The first indication that he amps it up with a Save on the line is in Cmd: 11.3 K/bb in save situations, 3.7 K/bb in non-save. He had a six-point edge in K rate (28%-22% ) in save situations, and a three-point edge in walks (3%-6%). He also gave up two more points of HR in non-save situations (3%-5%).

But we also know that not all saves are equally difficult. The whole movement towards intelligent bullpen management depends on ignoring saves to put the best relievers in for the most important game situations.

So I also parsed Herrera’s performance by whether he was protecting leads of one run leads (“critical”) or more (“non-critical”), and it turned out he was more effective when the heat was on.

Interestingly, someone in the thread also said he suspected that reliever performance “varies between high pressure and low pressure situations, which isn't the same as save versus nonsave situations.” He went on to say it’s hard to believe that Herrera “can be expected to perform better ... in save situations(,) but worse ... in a high pressure situation that falls outside of the save opportunity definition.”

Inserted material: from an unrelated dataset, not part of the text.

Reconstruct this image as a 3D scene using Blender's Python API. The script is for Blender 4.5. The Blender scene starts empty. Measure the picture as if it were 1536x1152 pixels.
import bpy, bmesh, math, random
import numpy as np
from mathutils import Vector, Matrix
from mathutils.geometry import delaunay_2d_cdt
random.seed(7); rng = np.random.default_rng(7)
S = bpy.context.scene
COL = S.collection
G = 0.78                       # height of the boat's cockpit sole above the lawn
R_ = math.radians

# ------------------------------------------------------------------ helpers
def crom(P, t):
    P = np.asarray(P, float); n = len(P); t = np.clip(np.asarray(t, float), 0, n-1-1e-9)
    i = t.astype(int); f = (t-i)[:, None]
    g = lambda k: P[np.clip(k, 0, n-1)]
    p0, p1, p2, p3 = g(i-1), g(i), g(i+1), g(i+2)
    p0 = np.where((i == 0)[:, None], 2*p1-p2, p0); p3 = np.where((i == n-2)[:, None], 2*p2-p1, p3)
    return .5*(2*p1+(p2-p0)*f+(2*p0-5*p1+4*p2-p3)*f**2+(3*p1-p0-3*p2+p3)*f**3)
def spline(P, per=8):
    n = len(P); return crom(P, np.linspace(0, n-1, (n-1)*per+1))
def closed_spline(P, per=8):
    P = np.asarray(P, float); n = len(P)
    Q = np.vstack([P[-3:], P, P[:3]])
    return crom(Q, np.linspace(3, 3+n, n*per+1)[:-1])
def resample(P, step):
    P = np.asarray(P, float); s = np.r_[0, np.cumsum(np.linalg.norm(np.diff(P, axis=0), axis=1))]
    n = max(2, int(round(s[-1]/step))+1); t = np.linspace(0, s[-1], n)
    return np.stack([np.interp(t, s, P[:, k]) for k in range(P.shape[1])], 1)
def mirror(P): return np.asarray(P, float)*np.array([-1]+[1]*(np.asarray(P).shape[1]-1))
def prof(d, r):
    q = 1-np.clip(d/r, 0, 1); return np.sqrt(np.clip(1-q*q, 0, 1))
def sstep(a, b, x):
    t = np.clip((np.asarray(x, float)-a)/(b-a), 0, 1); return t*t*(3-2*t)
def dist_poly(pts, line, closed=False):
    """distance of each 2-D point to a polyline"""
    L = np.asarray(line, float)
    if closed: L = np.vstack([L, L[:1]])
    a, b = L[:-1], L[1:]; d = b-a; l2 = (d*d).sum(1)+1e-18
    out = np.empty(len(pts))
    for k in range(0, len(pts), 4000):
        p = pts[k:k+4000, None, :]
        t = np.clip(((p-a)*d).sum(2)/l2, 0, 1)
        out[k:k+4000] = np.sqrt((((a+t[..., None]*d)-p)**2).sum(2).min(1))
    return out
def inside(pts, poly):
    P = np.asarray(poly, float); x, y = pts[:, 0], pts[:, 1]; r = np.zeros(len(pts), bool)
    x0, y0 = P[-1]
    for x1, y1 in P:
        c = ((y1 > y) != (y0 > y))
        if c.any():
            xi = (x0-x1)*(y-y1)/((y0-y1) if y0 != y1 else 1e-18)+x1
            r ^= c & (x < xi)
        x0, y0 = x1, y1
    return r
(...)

Hard to believe, but true. At least for Herrera over this relatively short run.

Herrera’s K and walk rates in critical save situations (one-run lead) was markedly better than in critical non-save situations (one-run deficits or ties). With a save on the line, Herrera's K rate was ten points higher (34% to 24%). His walk rate was four points lower (3%-7%). And his Cmd rate was more than nine points better—12.0 K/bb in critical save games, 3.6 K/bb in critical non-save games. In fact, criticality in general played a distant second fiddle to save opportunity, as he also pitched far better in non-critical save situations than in non-critical non-save situations.

Keep in mind that the samples are still small. I plan to expand this study to all the top closers in baseball over multiple years. I’ll put it on my docket for this off-season for an HQ Research article. In the meantime, remember the availability heuristic and try not to depend too much on it.

And what about those anecdotal examples earlier? Well, for me, they’re just that—anecdotal. But here’s something curious: including those two blowups, Herrera has allowed 2+ ER in nine different appearances since becoming the KC closer. Eight of those nine—and all four of the games with 3+ runs allowed—were in non-save situations. I’m just sayin’.